I provider del Regno Unito non hanno ceduto al ruolo di vigilantes che gli vorrebbero affibbiare governo e industria dei contenuti. Faranno però i postini: hanno firmato in sei, in sei inizieranno ad inviare lettere di avvertimento ai downloader più sregolati. I provvedimenti che verranno presi, se le lettere non dovessero incutere abbastanza terrore da sortire l’effetto desiderato, sono ancora tutti da decidere.
Benché nel Regno Unito vi siano da tempo sommovimenti legislativi in questo senso, non si parla ancora di proposte da discutere in parlamento: per ora il governo si è limitato a suggellare un accordo stipulato fra i detentori dei diritti e Virgin Media, Sky, Carphone Warehouse, BT, Orange e Tiscali.

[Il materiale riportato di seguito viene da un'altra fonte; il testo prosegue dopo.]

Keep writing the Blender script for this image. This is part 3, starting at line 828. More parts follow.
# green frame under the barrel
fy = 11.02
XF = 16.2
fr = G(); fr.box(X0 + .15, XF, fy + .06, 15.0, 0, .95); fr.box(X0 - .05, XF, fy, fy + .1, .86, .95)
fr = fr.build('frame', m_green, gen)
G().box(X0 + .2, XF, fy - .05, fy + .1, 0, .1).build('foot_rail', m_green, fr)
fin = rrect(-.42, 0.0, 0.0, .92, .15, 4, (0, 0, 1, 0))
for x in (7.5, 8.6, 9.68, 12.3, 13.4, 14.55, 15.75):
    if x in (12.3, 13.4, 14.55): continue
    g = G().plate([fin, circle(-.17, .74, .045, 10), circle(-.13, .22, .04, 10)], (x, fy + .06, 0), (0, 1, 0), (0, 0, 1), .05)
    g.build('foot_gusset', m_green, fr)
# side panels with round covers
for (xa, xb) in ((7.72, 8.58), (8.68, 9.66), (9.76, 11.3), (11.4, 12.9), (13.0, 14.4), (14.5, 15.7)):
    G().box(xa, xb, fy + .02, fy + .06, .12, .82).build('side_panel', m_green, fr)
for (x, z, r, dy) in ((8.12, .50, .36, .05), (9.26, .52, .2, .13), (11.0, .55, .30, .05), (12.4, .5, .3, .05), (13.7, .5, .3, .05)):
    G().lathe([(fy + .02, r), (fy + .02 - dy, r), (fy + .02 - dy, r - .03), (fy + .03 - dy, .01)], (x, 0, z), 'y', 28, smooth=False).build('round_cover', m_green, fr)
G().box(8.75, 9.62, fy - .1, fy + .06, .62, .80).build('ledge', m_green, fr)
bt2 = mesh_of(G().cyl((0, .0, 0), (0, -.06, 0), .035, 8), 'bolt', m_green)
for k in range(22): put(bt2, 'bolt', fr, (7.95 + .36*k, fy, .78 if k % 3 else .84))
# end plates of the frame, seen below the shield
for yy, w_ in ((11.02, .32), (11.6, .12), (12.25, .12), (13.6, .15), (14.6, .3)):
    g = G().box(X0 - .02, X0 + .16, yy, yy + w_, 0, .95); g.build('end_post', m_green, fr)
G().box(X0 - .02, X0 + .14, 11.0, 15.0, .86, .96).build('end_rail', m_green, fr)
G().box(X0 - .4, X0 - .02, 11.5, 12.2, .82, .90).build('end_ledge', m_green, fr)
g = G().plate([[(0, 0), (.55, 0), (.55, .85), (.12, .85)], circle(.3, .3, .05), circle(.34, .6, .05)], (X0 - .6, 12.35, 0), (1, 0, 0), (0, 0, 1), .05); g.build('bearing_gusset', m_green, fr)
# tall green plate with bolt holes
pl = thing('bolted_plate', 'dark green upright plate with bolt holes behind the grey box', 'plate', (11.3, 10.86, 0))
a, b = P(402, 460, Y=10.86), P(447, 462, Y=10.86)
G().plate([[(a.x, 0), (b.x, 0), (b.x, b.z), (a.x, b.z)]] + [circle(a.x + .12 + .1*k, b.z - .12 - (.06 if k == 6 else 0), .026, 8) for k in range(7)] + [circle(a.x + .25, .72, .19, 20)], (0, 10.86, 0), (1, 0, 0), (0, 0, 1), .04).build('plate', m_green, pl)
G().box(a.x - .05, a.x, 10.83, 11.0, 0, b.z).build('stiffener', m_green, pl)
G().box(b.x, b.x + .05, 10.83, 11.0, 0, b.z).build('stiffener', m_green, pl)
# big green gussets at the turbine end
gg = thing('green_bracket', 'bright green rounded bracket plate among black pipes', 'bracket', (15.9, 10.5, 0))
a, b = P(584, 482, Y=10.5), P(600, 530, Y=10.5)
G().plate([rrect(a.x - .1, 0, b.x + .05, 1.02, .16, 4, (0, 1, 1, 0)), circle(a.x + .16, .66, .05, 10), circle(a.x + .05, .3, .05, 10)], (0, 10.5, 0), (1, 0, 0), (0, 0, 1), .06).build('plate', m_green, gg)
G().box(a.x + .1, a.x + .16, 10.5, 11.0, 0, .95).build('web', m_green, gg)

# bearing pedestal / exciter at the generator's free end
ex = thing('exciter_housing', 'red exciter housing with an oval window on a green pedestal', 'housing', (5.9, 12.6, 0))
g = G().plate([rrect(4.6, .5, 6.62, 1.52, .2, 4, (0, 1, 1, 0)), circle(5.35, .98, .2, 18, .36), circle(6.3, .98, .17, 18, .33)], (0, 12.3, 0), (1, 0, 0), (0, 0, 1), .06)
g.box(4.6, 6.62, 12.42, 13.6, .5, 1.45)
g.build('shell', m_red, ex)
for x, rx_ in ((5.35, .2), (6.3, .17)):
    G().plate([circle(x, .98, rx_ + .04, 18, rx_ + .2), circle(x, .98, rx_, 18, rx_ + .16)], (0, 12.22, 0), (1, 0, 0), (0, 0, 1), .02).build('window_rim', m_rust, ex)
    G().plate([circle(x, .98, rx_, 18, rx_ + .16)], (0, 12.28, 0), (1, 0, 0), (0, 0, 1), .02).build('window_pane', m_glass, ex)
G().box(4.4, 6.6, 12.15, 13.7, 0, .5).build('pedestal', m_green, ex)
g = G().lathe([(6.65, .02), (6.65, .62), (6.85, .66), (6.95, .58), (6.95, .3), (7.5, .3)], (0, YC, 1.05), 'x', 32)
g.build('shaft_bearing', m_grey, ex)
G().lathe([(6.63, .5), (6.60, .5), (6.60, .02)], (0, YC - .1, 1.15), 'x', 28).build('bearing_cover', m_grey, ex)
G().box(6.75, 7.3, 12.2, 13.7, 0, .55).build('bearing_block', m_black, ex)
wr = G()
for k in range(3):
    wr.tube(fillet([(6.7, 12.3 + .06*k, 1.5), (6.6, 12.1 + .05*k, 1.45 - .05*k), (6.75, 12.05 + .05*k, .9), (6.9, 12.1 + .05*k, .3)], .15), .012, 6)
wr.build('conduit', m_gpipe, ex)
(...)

Molti dei provider si erano strenuamente opposti alle pressanti richieste dell’industria, non avevano intenzione di calarsi nella parte dei cani da guardia, investendo tempo e risorse per vigilare su quanto scorre sulle loro reti, giudicare gli utenti basandosi su indizi controversi e inimicarseli. Ora, la parziale marcia indietro.
Non è stato approntato un meccanismo alla francese, modellato sulla dottrina Sarkozy , non è ancora chiaro come verranno trattati i più infingardi scaricatori: per ora i provider si limiteranno a tenersi in contatto con i rappresentanti degli autori e a tempestare di lettere a cadenze settimanali i downloader più attivi. Non saranno i provider a tenere sotto controllo i netizen: a questo penserà l’industria dei contenuti che, una volta individuato l’ indirizzo IP pirata , lo comunicheranno all’ISP di competenza. “Il vostro account è stato utilizzato per condividere materiale senza permesso”: questo il tono della comunicazione provider-famiglia che ISP come Virgin Media e British Telecom hanno iniziato ad inviare nelle scorse settimane. È probabile che nella missiva l’ISP dia voce a comunicati edificanti da parte dell’industria, che potrà sfruttare questo canale privilegiato di comunicazione per indirizzare gli utenti più irrequieti verso servizi di download a pagamento .
Quello che avverrà dopo le missive di avvertimento è ancora da decidere . Delle stime tracciate nei mesi scorsi suggeriscono che il 70 per cento dei 6,5 milioni di downloader britannici rimarrà raggelato dalla lettera e cederà ad intimazioni e intimidazioni. Ma ciò potrebbe non soddisfare i detentori dei diritti: provider e industria dei contenuti dovranno stilare di comune accordo un codice di condotta .
Si affollano le speculazioni riguardo alle misure che verranno messe in campo per scoraggiare i netizen più temerari. Un sistema alla francese , declinato in tre movimenti, è una delle ipotesi ventilate: già auspicato dal ministro Lord Triesman, un sistema tale farebbe seguire alle lettere di avvertimento sospensioni temporanee del servizio e la disconnessione dell’utente recidivo. C’è inoltre chi teme che sulla connessione del downloader possano abbattersi filtri e limitatori, mentre altri osservatori suggeriscono che lo stato possa introdurre un balzello preventivo sul download, 20 o 30 sterline annuali pagate da coloro che intendano sfruttare la rete come un canale per condividere contenuti.
Non si tratta però che di speculazioni: di ufficiale c’è l’annuncio dell’accordo rilasciato dal Department for Business, Enterprise & Regulatory Reform , nel quale si accoglie con favore la collaborazione spontanea fra ISP e l’industria dei contenuti. Sarà un accordo con il quale i firmatari si impegneranno ad organizzare campagne educative , a rendere disponibile sempre più materiale online con servizi di qualità e a creare un dibattito con Ofcom, dal quale sfocino iniziative che possano arginare il fenomeno del file sharing illegale . Se così non fosse, si procederà al dibattito parlamentare per sfornare una legge che regoli il settore: una consultazione in merito è già stata avviata.
Ma potrebbe non essere necessario un intervento risolutore del legislatore: la collaborazione fra le parti è un idillio. Gioisce naturalmente BPI, il corrispettivo britannico di FIMI, ma abbozzano un sorriso anche dall’associazione di provider ISPA: “I detentori dei diritti e l’industria della musica, del cinema e del software – si legge in un comunicato rilasciato dall’associazione – dovrebbero continuare ad abbracciare Internet e le opportunità che offre per distribuire i loro materiali in maniera efficiente, legale e profittevole”. “Crediamo – spiegano da ISPA – che il futuro possa risiedere in modelli di business che prevedano partnership tra ISP e detentori dei diritti, fruttuose per entrambi”. C’è chi , all’ombra di una collaborazione antipirateria, ha già iniziato a muoversi.